Dabei ist die Versuchung groß, die Gegenwart im Rahmen des von mir Gewussten bereits kristallisieren zu lassen. Vielleicht ist das gar nicht ganz vermeidbar – aber die Anstrengung, es nicht zu tun, ist entscheidend. Ich stehe in der Spannung, die Gegenwart im Intuitiven, im Offenen zu halten, das bedeutet, den Moment im Fluss zu halten, damit sich etwas Ungeahntes ereignen darf, das ich nicht schon mit meiner Gedankenwelt vorproduziert habe.

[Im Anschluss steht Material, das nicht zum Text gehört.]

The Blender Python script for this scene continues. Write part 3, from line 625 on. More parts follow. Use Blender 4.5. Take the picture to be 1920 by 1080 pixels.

Das ist eine Haltung, die Sensibilität erfordert. Hierbei ist die Meditationspraxis eine Unterstützung, um in dieser Offenheit überhaupt stehen zu können und nicht permanent das Gewusste zu kristallisieren. Denn dann ist es nur mein Mentales, nicht die sich formende Gegenwart. Im Spirituellen kann man sagen, dass Nichtwissen die höchste Form des Wissens ist. Insofern ist Emergent Dialogue eine zutiefst reale kollektive spirituelle Praxis.